(JOB): Without the pictures, return all of the material exactly as written.

(DATA PROVIDED):
»»

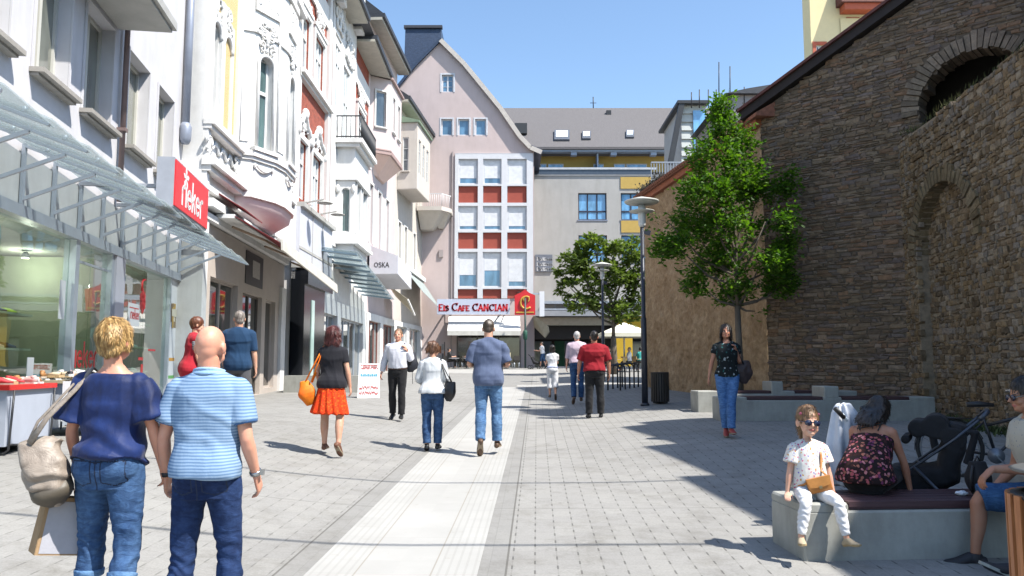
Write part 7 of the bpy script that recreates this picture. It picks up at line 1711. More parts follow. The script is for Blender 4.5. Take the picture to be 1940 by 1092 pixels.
P1.top('blouse', navy, hem=.95, neck=1.445, nk=0, disp=blouse_folds, offs=[(.95, .04), (1.06, .038), (1.2, .034), (1.36, .022), (1.445, .02)], sleeve=.78, soffs=[(-.1, .015), (.3, .035), (.8, .075)], vox=.0065)
jf = lambda x, y, z: .006 * noise.noise((x * 12, y * 12, z * 14)) + .0045 * math.sin(z * 85 + x * 42 + 11 * noise.noise((x * 8, y * 8, z * 4))) * (1 if .34 < z < .62 else .25) * (.5 + noise.noise((x * 6, y * 6, z * 12)))
def jeans_mf(p):
    s = p.s
    def f(c):
        x, y, z = c.x / s, c.y / s, c.z / s
        if abs(abs(x) - .10) < .004 and .0 < 1 and abs(y + .0) < 9 and z < .80 and y > -9 and abs(abs(x) - .185) < .0: return 1
        if z > .70 and y < -.06:
            if abs(x) < .0045 and z > .8: return 1
            dx, dz = abs(abs(x) - .088), z - .905
            bot = -.062 - .022 * max(0, 1 - dx / .06)
            if dx < .062 and bot < dz < .062 and (dx > .056 or dz > .055 or dz < bot + .007): return 1
            if abs(z - (.985 - .03 * (1 - min(1, abs(x) / .14)))) < .004: return 1
        return 0
    return f
stitch = M('denim_seam', (.010, .020, .05), .9, .1)
P1.trousers([denim_mid, stitch], matfn=jeans_mf(P1), waist=1.02, end=1.42, offs=[(-.1, .012), (.5, .016), (1, .016), (1.42, .018)], disp=jf, vox=.0065)
for sd in (-1, 1):
    a, r = P1.leg_path(sd, 1.36, 1.46, .026, k=3); mb = MB(); mb.tube(a, r, 20); remeshed(mb, 'cuff', denim_lt, .006, 2, P1.root)
mb = MB()
for sx in (-1, 1):
    c = Vector((sx * .085, -.165 * 1.1, .90)); mb.tube([c + Vector(q) for q in ((-.055, .004, .055), (.055, .004 if sx < 0 else .0, .055), (.05, 0, -.045), (0, -.004, -.07), (-.05, 0, -.045), (-.055, .004, .055))], .0022, 5)
P1.hair('short', hair_mat('hair_blonde', (.26, .13, .035), (.72, .47, .19), 42), vox=.006, seed=3, tuft=5200, len_=.030, vol=1.13); P1.shoes(M('shoe_tan', (.3, .2, .12), .6), sole_m)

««

(RIGHT ANSWER):
Write part 7 of the bpy script that recreates this picture. It picks up at line 1711. More parts follow. The script is for Blender 4.5. Take the picture to be 1940 by 1092 pixels.
P1.top('blouse', navy, hem=.95, neck=1.445, nk=0, disp=blouse_folds, offs=[(.95, .04), (1.06, .038), (1.2, .034), (1.36, .022), (1.445, .02)], sleeve=.78, soffs=[(-.1, .015), (.3, .035), (.8, .075)], vox=.0065)
jf = lambda x, y, z: .006 * noise.noise((x * 12, y * 12, z * 14)) + .0045 * math.sin(z * 85 + x * 42 + 11 * noise.noise((x * 8, y * 8, z * 4))) * (1 if .34 < z < .62 else .25) * (.5 + noise.noise((x * 6, y * 6, z * 12)))
def jeans_mf(p):
    s = p.s
    def f(c):
        x, y, z = c.x / s, c.y / s, c.z / s
        if abs(abs(x) - .10) < .004 and .0 < 1 and abs(y + .0) < 9 and z < .80 and y > -9 and abs(abs(x) - .185) < .0: return 1
        if z > .70 and y < -.06:
            if abs(x) < .0045 and z > .8: return 1
            dx, dz = abs(abs(x) - .088), z - .905
            bot = -.062 - .022 * max(0, 1 - dx / .06)
            if dx < .062 and bot < dz < .062 and (dx > .056 or dz > .055 or dz < bot + .007): return 1
            if abs(z - (.985 - .03 * (1 - min(1, abs(x) / .14)))) < .004: return 1
        return 0
    return f
stitch = M('denim_seam', (.010, .020, .05), .9, .1)
P1.trousers([denim_mid, stitch], matfn=jeans_mf(P1), waist=1.02, end=1.42, offs=[(-.1, .012), (.5, .016), (1, .016), (1.42, .018)], disp=jf, vox=.0065)
for sd in (-1, 1):
    a, r = P1.leg_path(sd, 1.36, 1.46, .026, k=3); mb = MB(); mb.tube(a, r, 20); remeshed(mb, 'cuff', denim_lt, .006, 2, P1.root)
mb = MB()
for sx in (-1, 1):
    c = Vector((sx * .085, -.165 * 1.1, .90)); mb.tube([c + Vector(q) for q in ((-.055, .004, .055), (.055, .004 if sx < 0 else .0, .055), (.05, 0, -.045), (0, -.004, -.07), (-.05, 0, -.045), (-.055, .004, .055))], .0022, 5)
P1.hair('short', hair_mat('hair_blonde', (.26, .13, .035), (.72, .47, .19), 42), vox=.006, seed=3, tuft=5200, len_=.030, vol=1.13); P1.shoes(M('shoe_tan', (.3, .2, .12), .6), sole_m)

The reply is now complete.